Viel Zeit nimmt sich der Fast-Zwei-Meter-Mann für Elly Löchert aus Uetersen. Sie ist 80, kann schlecht gehen und von Boetticher beugt sich minutenlang zu ihr herunter, um ihr zuzuhören. Ist das schon der Beginn eines neues Wahlkampfes?
Mit stehenden Ovationen wird die Hetlinger Bürgermeisterin Barbara Ostmeier im Schulauer Fährhaus gefeiert: Mit 90 von 91 Stimmen küren die Mitglieder aus Wedel, Uetersen, aus Holm, Heist, Hetlingen, Haseldorf, Haselau, Heidgraben und Moorrege die Bürgermeisterin von Hetlingen zur Kandidatin des Wahlkreises 24. Sie will sich in ihrer zweiten Amtszeit unter anderem der "Stärkung der kommunalen Selbstverwaltung" widmen.
Lässt sich auch von Boetticher wie von seinem Heimatkreisverband geplant als Direktkandidat im Wahlkreis 25 auf den Schild heben?
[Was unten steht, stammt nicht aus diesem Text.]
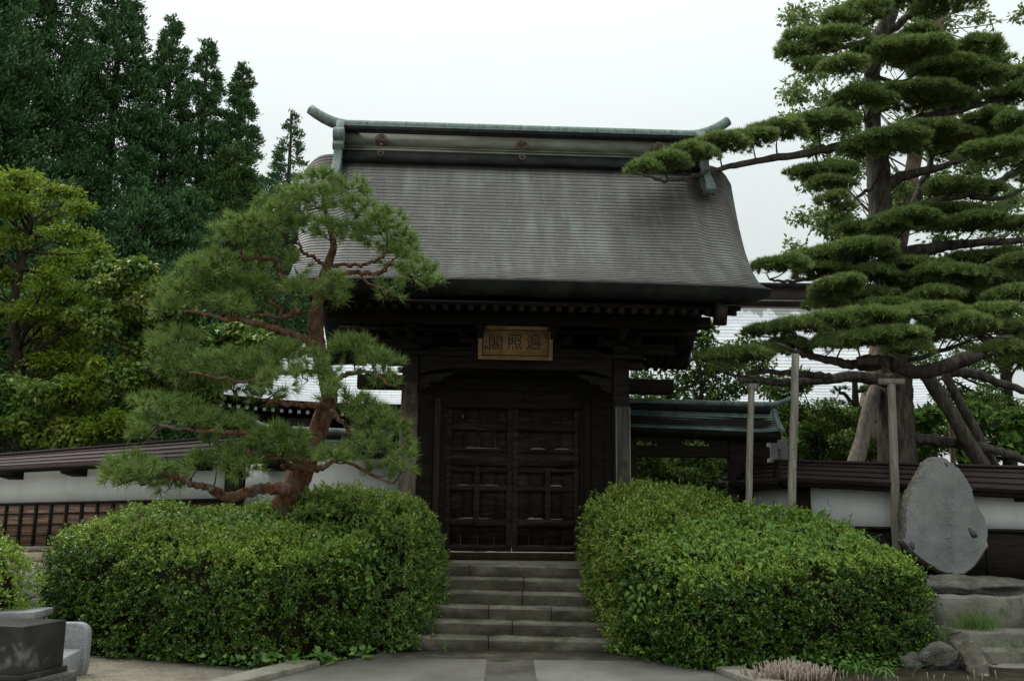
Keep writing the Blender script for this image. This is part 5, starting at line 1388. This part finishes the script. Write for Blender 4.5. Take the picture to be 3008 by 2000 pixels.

Er werde sich noch in dieser Woche entscheiden, ob er in der Landespolitik weiter mache, kündigt der Abgeordnete an. "Ich führe Gespräche dazu innerhalb und außerhalb der Politik", sagt von Boetticher, "ehrlicherweise muss man sagen, dass es schwer ist jemanden zu finden, der aus der Politik ausgestiegen ist, und hinterher wieder zurück will". Endlich freie Wochenenden haben, endlich nicht beinahe ständig von Journalisten beobachtet zu werden: Darauf hatte der heute 40-Jährige selbst lange verzichten müssen. Zu lange? Von Boetticher macht keinen Hehl daraus, dass für ihn auch der Ausstieg aus der Politik eine Option ist. Er muss los Richtung Kiel. Händedruck, dann eilt von Boetticher über die Straße Richtung seines Wahlkreisbüros. Und es bleibt der Eindruck eines Gehetzten.